On Dickens and the Dickensian

By way of preparing to write a brief review of Donna Tartt’s Pulitzer Prize-winning novel, The Goldfinch, a novel which many reviewers have referred to as “Dickensian,” I have returned to some things that Chesterton says about Dickens, in order to get a sharper sense of just what is meant when we say “Dickensian.”

If anything, the word “Dickensian” would seem to refer to any sprawling work of fiction set in a modern, urban center involving multiple characters and an overall comic arc. But upon hearing such a description, I think Chesterton would only chuckle and reply, “While this may be a fitting definition of “Dickensian,” it fails to do justice to what is at the heart of Dickens.”

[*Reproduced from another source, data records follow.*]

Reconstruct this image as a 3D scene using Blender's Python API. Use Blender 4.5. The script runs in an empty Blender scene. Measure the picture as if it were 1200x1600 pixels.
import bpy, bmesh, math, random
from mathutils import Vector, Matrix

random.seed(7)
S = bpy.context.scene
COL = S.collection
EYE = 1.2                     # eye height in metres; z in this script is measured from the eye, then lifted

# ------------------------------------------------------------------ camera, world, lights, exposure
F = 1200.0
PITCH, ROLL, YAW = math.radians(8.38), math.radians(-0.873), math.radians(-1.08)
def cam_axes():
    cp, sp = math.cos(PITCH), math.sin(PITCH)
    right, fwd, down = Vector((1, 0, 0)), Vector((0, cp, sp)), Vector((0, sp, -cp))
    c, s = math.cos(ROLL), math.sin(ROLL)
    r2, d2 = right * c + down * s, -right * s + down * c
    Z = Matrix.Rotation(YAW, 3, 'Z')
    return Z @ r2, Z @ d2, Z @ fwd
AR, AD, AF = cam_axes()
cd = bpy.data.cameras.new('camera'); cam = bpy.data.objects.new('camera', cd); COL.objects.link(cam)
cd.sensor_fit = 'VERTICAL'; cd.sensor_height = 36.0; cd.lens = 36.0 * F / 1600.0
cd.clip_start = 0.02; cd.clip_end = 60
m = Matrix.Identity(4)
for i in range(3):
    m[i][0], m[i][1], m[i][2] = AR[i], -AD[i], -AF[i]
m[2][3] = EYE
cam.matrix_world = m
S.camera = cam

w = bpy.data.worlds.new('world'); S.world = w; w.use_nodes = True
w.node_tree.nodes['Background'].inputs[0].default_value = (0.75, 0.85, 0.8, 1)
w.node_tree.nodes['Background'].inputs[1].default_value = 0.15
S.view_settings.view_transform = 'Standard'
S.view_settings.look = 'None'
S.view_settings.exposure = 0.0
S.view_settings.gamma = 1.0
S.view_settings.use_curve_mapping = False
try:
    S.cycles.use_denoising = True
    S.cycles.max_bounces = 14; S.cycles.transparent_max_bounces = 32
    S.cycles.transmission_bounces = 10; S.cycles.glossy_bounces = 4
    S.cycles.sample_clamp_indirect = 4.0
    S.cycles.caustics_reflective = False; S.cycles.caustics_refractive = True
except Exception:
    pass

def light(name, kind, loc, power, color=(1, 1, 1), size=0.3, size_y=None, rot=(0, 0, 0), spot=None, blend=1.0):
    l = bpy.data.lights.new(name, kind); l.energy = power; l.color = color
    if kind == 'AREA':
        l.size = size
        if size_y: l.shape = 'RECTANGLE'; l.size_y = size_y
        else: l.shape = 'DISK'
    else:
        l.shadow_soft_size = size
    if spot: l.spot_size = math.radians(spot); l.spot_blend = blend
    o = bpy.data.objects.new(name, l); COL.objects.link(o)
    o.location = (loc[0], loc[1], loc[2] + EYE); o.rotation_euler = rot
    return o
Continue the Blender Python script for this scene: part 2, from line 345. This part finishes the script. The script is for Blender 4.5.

For the heart of Dickens, Chesterton would go on to say, is first of all a large and democratic heart, that penetrates into the grandeur of even the most miserable human being. “Wherever humanity is he would have us face it and make something of it, swallow it with a holy cannibalism, and assimilate it with the digestion of a giant” (“The Dickensian”).

The heart of Dickens is also a mythologizing heart, a maker of god- or fairy-like comic characters who live “statically, in a perpetual summer of being themselves.” Dickens’ aim, avers Chesterton, “is another aim altogether to those of the modern novelists who trace the alchemy of experience and the autumn tints of character. He is there, like the common people of all ages, to make deities; he is there…to exaggerate life in the direction of life” (from Charles Dickens).